I would strongly support a piece of federal legislation that accomplishes:

    • A complete moratorium on the purchase, any form of funding for purchase (including grants to non-profit entities) or consideration for purchase of privately-owned land land until the following conditions are met:
      • The federal government provides payment in lieu of taxes (PILT) at the same rate per acre as citizens residing the the county where the federal land is located are required to pay in annual property taxes for the same use of an acre of land in private ownership.
      • The entire backlog of deferred maintenance on federal lands and the infrastructure included on those lands is fully funded and cleared.
      • Federal lands maintenance baselines are adjusted and perpetually assured to provide levels of stewardship and maintenance required of private landowners for the same classes of land, with particular attention paid to areas of critical habitat.
      • Appropriate access to federally held lands for all citizens of all levels of capability is assured, with particular emphasis on those forms of access and facilities already in place and those in place but sufficiently damaged to force "temporary closure" in recent years.
    • Restoration of visitor programs and facilities in the National Parks, National Monuments, National Forests, and National Recreation Areas to levels enjoyed at their respective times of peak availability, with assurance of full funding going forward.
    • Funding of the National Forest system adequate to assure timberland resistance to catastrophic wildfire to be maintained at levels similar to those of large-scale privately held timberlands.
    • All of the above to be in place and adequately funded for a period of no less than ten years before appropriations leading to the purchase of additional lands by the federal government is allowed.
    • A complete moratorium of the naming of new National Parks, National Monuments, National Forests, or similar entities until the above conditions are met.
    • Immediate withdrawal of land purchase appropriations if and when the above conditions are not met.
    • Provision for sale of federally held lands to fund appropriate levels of federal lands stewardship in years when Congress chooses not to adequately fund operations and management of the totality of federally held lands, or in such cases where the Congress feels it most appropriate to divest the nation of some of its land holdings.
    • Private citizens may continue to donate land into federal ownership voluntarily and without compulsion. 

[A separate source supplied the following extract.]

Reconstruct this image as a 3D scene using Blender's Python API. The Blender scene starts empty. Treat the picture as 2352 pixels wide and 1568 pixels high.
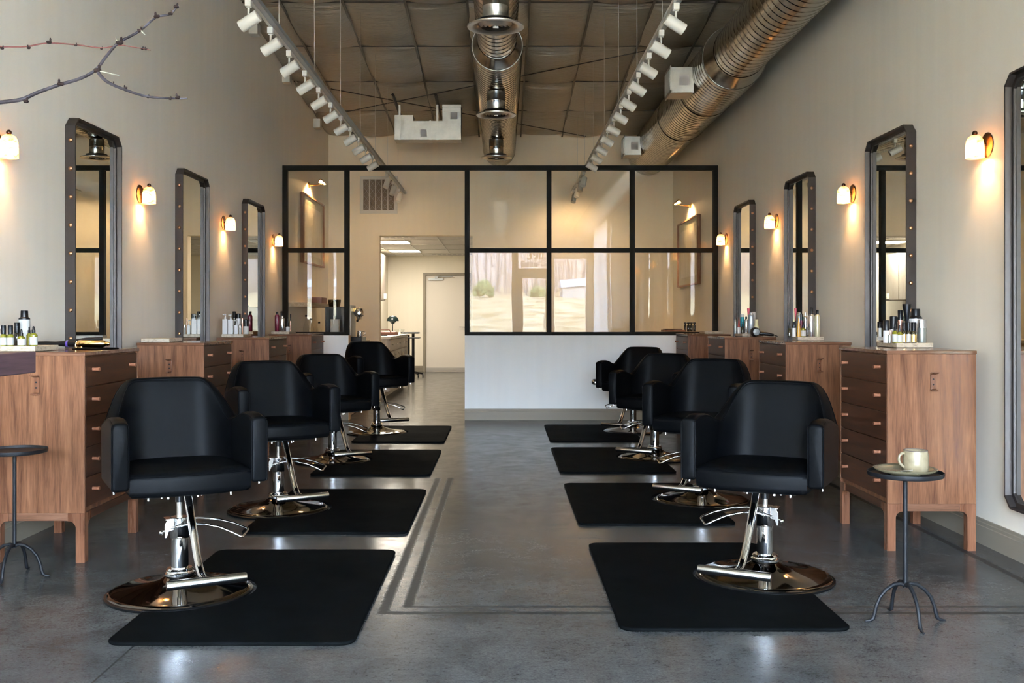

The federal government is not providing adequate stewardship of the lands it already holds.  Why should it be allowed to acquire more before it can demonstrate the same levels of stewardship that environmental groups expect of private citizen landowners?
 
If such legislation can be introduced and passed, it will not only provide for the movement away from purchasing still more land the government won't be able or willing to adequately take care of, but it will also provide a breathing/thinking space for what we really need in terms of government land ownership in the future.  While the flexibility to continue purchasing productive land for the purposes of conservation in the near term becomes severely limited, it's cortically important that we, as a nation, own up to our responsibility for what we've already allowed to be placed in federal ownership.  Now that we have collective ownership of so much of the nation's land resources, we have to step up to the plate and accept our responsibility for adequately caring for those lands before we should be allowed to purchase more.

P.S. from a concerned New Zealander: "The government should prohibit itself from purchasing any more land until such time as it has cleared its debt."